A ground-breaking decision by Greece’s Supreme Court has ruled that if a divorced father does not pay court-mandated child support then this obligation is transferred to the paternal grandparents, assuming the latter are in a financially strong position.
The ruling emanates from a case where the grandparents of a minor appealed to the highest court a lower appellate court’s decision against them, which mandated that they pay a 280-euro monthly child support not covered by their son, the child’s father.
It was unclear whether the precedent only applies when dealing with a father, or if the circumstances were changed, could apply to a mother ordered to pay child support.
The specific case
According to reports, a couple married in 2005 and in 2011 had a daughter. A divorce was granted in 2015, with the mother given custody and the father obliged to pay 500 euros a month in child support over the 2015-2017 period. That sum was paid up until February 2016, with the latter unilaterally reducing the child support to 200 euros afterwards.
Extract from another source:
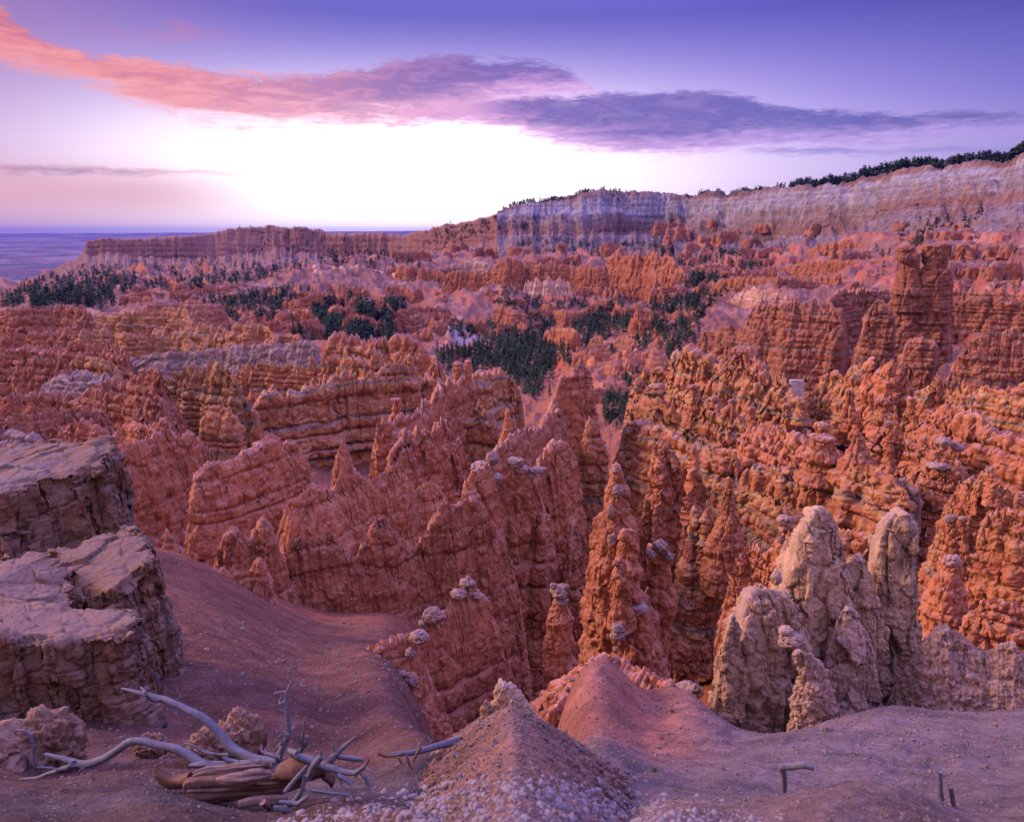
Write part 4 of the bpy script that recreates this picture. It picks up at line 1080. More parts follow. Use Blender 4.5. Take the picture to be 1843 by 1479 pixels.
def castle(label, crest, base, mat='castle', name='rock_wall', cat='rock wall', **kw):
    k = dict(CAS); k.update(kw)
    return make_fin(name, label, cat, crest, base, mat, None, **k)


castle('great banded cliff wall with dark alcove on the right', [(1480, 535, 430), (1500, 524, 440), (1560, 520, 450), (1640, 520, 455), (1720, 520, 450), (1780, 524, 440), (1843, 522, 430), (1960, 530, 410)], 680, w=14, opend='b')
castle('terraced banded bastion at the left end of the great cliff', [(1352, 566, 400), (1360, 548, 396), (1385, 540, 390), (1430, 537, 384), (1470, 538, 378), (1496, 545, 372), (1512, 560, 366)], 668, w=34, flare=0.14, jag=7, jagL=18)
castle('lower red ribbed apron left of the banded bastion', [(1262, 616, 420), (1272, 594, 415), (1300, 588, 405), (1340, 585, 395), (1380, 590, 385)], 650, w=8, flare=0.18, strat=1.4, flute=4)
castle('massive block under the twin headed towers', [(1596, 545, 400), (1612, 528, 396), (1640, 516, 392), (1680, 510, 390), (1704, 522, 388), (1708, 560, 386)], 690, w=26, flare=0.07, strat=3.6)
o = make_spire('hoodoo', 'left of the twin round headed towers atop the banded block', 'hoodoo', [(440, 1628, 1638), (446, 1618, 1648), (460, 1613, 1652), (470, 1615, 1651), (476, 1622, 1649), (500, 1616, 1656), (530, 1608, 1664), (560, 1604, 1666)], 392, 'castle', flute=2, strat=2, thick=9, lump=3, lumpL=30)
o = make_spire('hoodoo', 'right broader one of the twin headed towers atop the banded block', 'hoodoo', [(436, 1682, 1694), (441, 1664, 1704), (450, 1657, 1708), (470, 1656, 1709), (478, 1661, 1706), (505, 1652, 1710), (540, 1644, 1712), (580, 1644, 1712)], 390, 'castle', flute=3, strat=2, thick=9, lump=3, lumpL=30)
castle('tall free standing banded tower with domed top before the dark alcove', [(1560, 556, 350), (1572, 542, 350), (1586, 538, 348), (1600, 546, 346), (1610, 560, 344)], 690, name='rock_tower', cat='rock tower', w=15, flare=0.12, strat=3.6, thick=11, jag=3)
castle('square topped banded pillar right of the domed tower', [(1632, 612, 325), (1638, 606, 325), (1660, 606, 322), (1676, 610, 320), (1682, 616, 318)], 720, name='rock_tower', cat='rock tower', w=14, flare=0.07, jag=2)
castle('broad stepped wall with pinnacled crest at the right edge', [(1708, 668, 300), (1724, 630, 300), (1745, 612, 298), (1762, 606, 296), (1782, 590, 294), (1800, 600, 292), (1830, 592, 290), (1860, 596, 288), (1960, 600, 280)], 730, w=14, flare=0.16, jag=6, opend='b')
castle('small banded buttress between the square pillar and the stepped wall', [(1700, 690, 290), (1712, 672, 288), (1722, 680, 286)], 745, w=9, flare=0.14)
make_spire('rock_slab', 'upright white stone slab below the banded bastion', 'rock slab', [(683, 1423, 1444), (685, 1421, 1446), (700, 1420, 1446), (725, 1424, 1447), (745, 1430, 1446), (765, 1434, 1444)], 205, 'white_rock', sq=3, rag=0.3, depth=0.35, lump=0.8, lumpL=20, flute=0.8, fluteL=8, strat=0.4, thick=12, crack=0.5, facet=0.8, grain=0.5)

# many small rock walls on the hills, alike at this distance
hr = random.Random(5)
bpy.context.view_layer.update()
DG = bpy.context.evaluated_depsgraph_get()
for n_, (x0, x1, y0, y1), hh, mt, lab, grp in (
        (34, (480, 760, 530, 610), (9, 22), 'red_far', 'small red rock wall among the trees on the low hills left of the valley', 'small rock walls on the left hills'),
        (26, (760, 1010, 520, 610), (8, 20), 'red_far', 'small red rock wall on the spurs above the valley woods', 'small rock walls on the middle spurs'),
        (24, (1020, 1280, 520, 600), (8, 22), 'red_far', 'small red rock wall on the slope right of the valley', 'small rock walls right of the valley'),
        (26, (230, 520, 520, 590), (7, 16), 'red_far', 'small salmon rock wall on the bare hills behind the left terraces', 'small rock walls on the far left hills'),
        (34, (700, 1400, 440, 500), (8, 18), 'red_far', 'small red rock wall at the foot of the pale cliff', 'small rock walls below the pale cliff'),
        (12, (560, 900, 480, 500), (5, 11), 'pink_white', 'small pale pinnacle row on the hilltop beside the castle wall', 'pale pinnacles on the hilltop'),
        (20, (1060, 1200, 620, 720), (10, 26), 'red_mid', 'small red pinnacle cluster on the slope between valley and slot', 'small pinnacles between valley and slot')):
    got = 0
    for _ in range(n_ * 12):
        if got >= n_:
            break
        x, y = hr.uniform(x0, x1), hr.uniform(y0, y1)
        ok, loc, nor, _i, ob, _m = scene.ray_cast(DG, Vector((0, 0, 0)), Vector(P(x, y, 1.0)).normalized())
        if not ok or loc.y < 250 or ob.name.split('.')[0] != 'ground':
            continue
        h = hr.uniform(*hh); w = h * hr.uniform(0.8, 4.2); d = loc.y; sl = hr.uniform(-0.25, 0.25); k = hr.randint(3, 5)
        pts = [(x + w * (i / (k - 1) - 0.5), y - h * hr.uniform(0.6, 1.15) + sl * w * (i / (k - 1) - 0.5), d * (1 + hr.uniform(-0.01, 0.01))) for i in range(k)]
        farfin(lab, pts, y + 3, mt, group=grp, w=h * 0.25, flare=hr.uniform(0.14, 0.35), jag=h * 0.16, jagL=8, back=0.4)
        got += 1

gotr = 0
for _ in range(900):
    if gotr >= 40:
        break
    x, y = hr.uniform(1180, 1843), hr.uniform(400, 520)
    ok, loc, nor, _i, ob, _m = scene.ray_cast(DG, Vector((0, 0, 0)), Vector(P(x, y, 1.0)).normalized())
    if not ok or loc.y < 450 or ob.name.split('.')[0] not in ('ground', 'cliff'):
        continue
    h = hr.uniform(8, 20); w = h * hr.uniform(1.2, 5); k = hr.randint(3, 6); sl = hr.uniform(-0.3, 0.05)
    pts = [(x + w * (i / (k - 1) - 0.5), y - h * hr.uniform(0.6, 1.1) + sl * w * (i / (k - 1) - 0.5), loc.y * (1 + hr.uniform(-0.008, 0.008))) for i in range(k)]
    farfin('small red rock wall on the slope below the right rim cliff', pts, y + 3, hr.choice(['red_far', 'red_far', 'castle']), group='small rock walls below the right rim', w=h * 0.25, flare=hr.uniform(0.14, 0.3), jag=h * 0.16, jagL=8, back=0.4)
    gotr += 1

# ------------------------------------------------------------------ left terraces
LF = dict(facet=2.5, facetL=13, flute=2.4, fluteL=12, crack=6, strat=4, thick=13, lump=4, lumpL=34, grain=0.9, jag=6, jagL=16, fine=2.2, w=7, flare=0.22, meander=8)


def left(label, crest, base, mat='gold_left', group=None, name='rock_fin', cat='rock fin', **kw):
    k = dict(LF); k.update(kw)
    return make_fin(name, label, cat, crest, base, mat, group, **k)


left('farthest dark red wall of the left terraces with a toothed crest', [(-120, 566, 450), (0, 560, 445), (40, 553, 440), (100, 549, 435), (150, 552, 430), (170, 568, 425)], 612, 'red_left', jag=5, jagL=13, strat=3)
left('far yellow terraced wall right of the dark toothed wall', [(170, 566, 430), (200, 563, 425), (250, 559, 420), (300, 556, 415), (335, 552, 410), (345, 572, 400), (360, 590, 395)], 615, strat=3.4, thick=10, w=10, jag=4)
left('second yellow terraced wall with a short drop to the hills', [(270, 596, 400), (300, 582, 390), (350, 580, 385), (400, 585, 380), (408, 600, 372)], 628, strat=3.2, thick=10, w=10, jag=5)
left('yellow banded promontory right of the gap on the left', [(414, 604, 375), (425, 584, 370), (450, 579, 365), (476, 584, 360), (490, 596, 355), (504, 606, 350)], 628, 'banded', w=12, strat=3.6, thick=9, jag=4)
left('low dark red block at the tip of the yellow promontory', [(500, 606, 365), (512, 600, 365), (540, 603, 360), (544, 606, 358)], 616, 'red_left', w=6, jag=1)
left('dark red second terrace at the left edge', [(-120, 612, 380), (0, 606, 375), (60, 598, 370), (110, 590, 365), (150, 588, 360), (170, 606, 355)], 640, 'red_left', strat=3)
left('crumbled ochre terrace in the middle of the left field', [(140, 600, 350), (180, 590, 345), (230, 600, 340), (280, 606, 335), (330, 612, 330), (380, 622, 320)], 648, strat=2.6, w=10)
left('brown red terrace crowded with small teeth on the left', [(-120, 640, 310), (0, 632, 305), (50, 622, 300), (110, 626, 295), (160, 612, 292), (200, 618, 288), (240, 640, 284)], 672, 'red_left', jag=8, jagL=12)
left('long grey capped wall crossing the left terraces', [(222, 648, 300), (240, 641, 298), (280, 635, 296), (330, 632, 294), (400, 626, 290), (440, 618, 288), (500, 616, 284), (560, 611, 280), (572, 618, 276)], 664, 'grey_cap', jag=2, w=13, strat=1.6, flute=3)
left('red wall of ribs below the brown terrace at the left edge', [(-120, 690, 250), (0, 660, 245), (50, 650, 240), (105, 642, 236), (120, 660, 232)], 705, 'red_left', jag=8, jagL=14, flute=4)
left('ochre knobs between the grey wall and the left edge', [(110, 650, 255), (150, 640, 252), (200, 650, 248), (215, 668, 244)], 690, jag=8, jagL=18, w=11, strat=3)
left('grey rubble capped bench on the left', [(70, 690, 225), (110, 676, 222), (150, 666, 218), (190, 675, 214), (205, 688, 210)], 705, 'grey_cap', jag=6, jagL=14, w=16, flare=0.5)
left('long toothed red fin on the left with a lone finger on its crest', [(-100, 740, 190), (-20, 722, 188), (10, 706, 186), (30, 716, 185), (60, 712, 184), (100, 704, 182), (120, 718, 180), (127, 702, 178), (135, 720, 177), (160, 702, 174),
      (200, 686, 170), (240, 676, 166), (280, 664, 162), (290, 668, 160)], 780, 'red_left', jag=7, jagL=15, flute=4, w=6, flare=0.3)
left('ochre and red crags behind the banded wall on its left', [(290, 690, 190), (310, 675, 188), (335, 660, 185), (370, 650, 182), (400, 660, 178), (430, 680, 174)], 740, jag=10, jagL=20, w=12)
left('steep dark red crags left of the round banded knob', [(230, 780, 150), (250, 740, 150), (265, 722, 148), (290, 715, 146), (300, 740, 144)], 820, 'red_left', jag=9, jagL=14, flute=4, w=9, flare=0.28)
left('ragged red fin low in the left terraces', [(80, 800, 130), (100, 762, 130), (125, 775, 128), (150, 752, 126), (185, 770, 124), (210, 790, 122)], 830, 'red_left', jag=9, jagL=15, w=7, flare=0.3)
left('ragged red fin with pale flecks between terraces and near walls', [(200, 800, 120), (215, 765, 120), (240, 760, 118), (275, 765, 116), (300, 748, 114), (320, 775, 112)], 830, 'red_mid', jag=9, jagL=14, w=7, flare=0.3)
left('grey dirt bench under the left terraces', [(-80, 790, 140), (-10, 780, 138), (30, 772, 135), (60, 780, 132)], 806, 'grey_cap', jag=4, w=14, flare=0.8)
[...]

A court ruling subsequently ordered the man to pay back child support of 4,774 euros, a sum that was not collected, as the name showed little or no assets in the country.
The mother of the child declared and showed she lived with her parents (the maternal grandparents), had a monthly income of 630 euros over 14 months and paid everything involving her daughter’s upbringing, sans the 200 euros contributed by the father.
Conversely, the child’s father was shown as now being based in Bulgaria, where his family opened a manufacturing unit in his mother’s name, the child’s paternal grandmother.
The supreme court justices heard that the father lives an affluent life in the neighboring country and even races in car rallies.
Meanwhile, the paternal grandparents were shown, by the mother’s attorneys, possessing more than 10 properties, with the paternal grandfather receiving more than 1,800 euros in monthly income and the maternal grandmother showing gross income exceeding 206,000 euros in her 2015 tax return.

In their appeal, the paternal grandparents countered that the maternal grandfather receives a monthly pension of 500 euros, while the maternal grandmother earns roughly 1,000 euros a month from cleaning houses, and therefore, they can also contribute to the child’s financial support.
The supreme court ruling, which more-or-less confirmed the lower courts’ decisions, held that of the 560 euros designated as required for the child’s financial needs on a monthly basis, the 200 euros contributed by the father were deducted, 80 euros should be contributed by the maternal grandparents, and the rest, 280 euros, by the paternal grandparents.
A portion of the decision reads: “…the parents of the ex-husband (the child’s father) are financially well off, owning particularly significant real estate holdings and earning a total income exceeding 2,000 euros per month, while the other grandparents, on the maternal side, are unable to contribute to the maintenance of their granddaughter with their actual income.”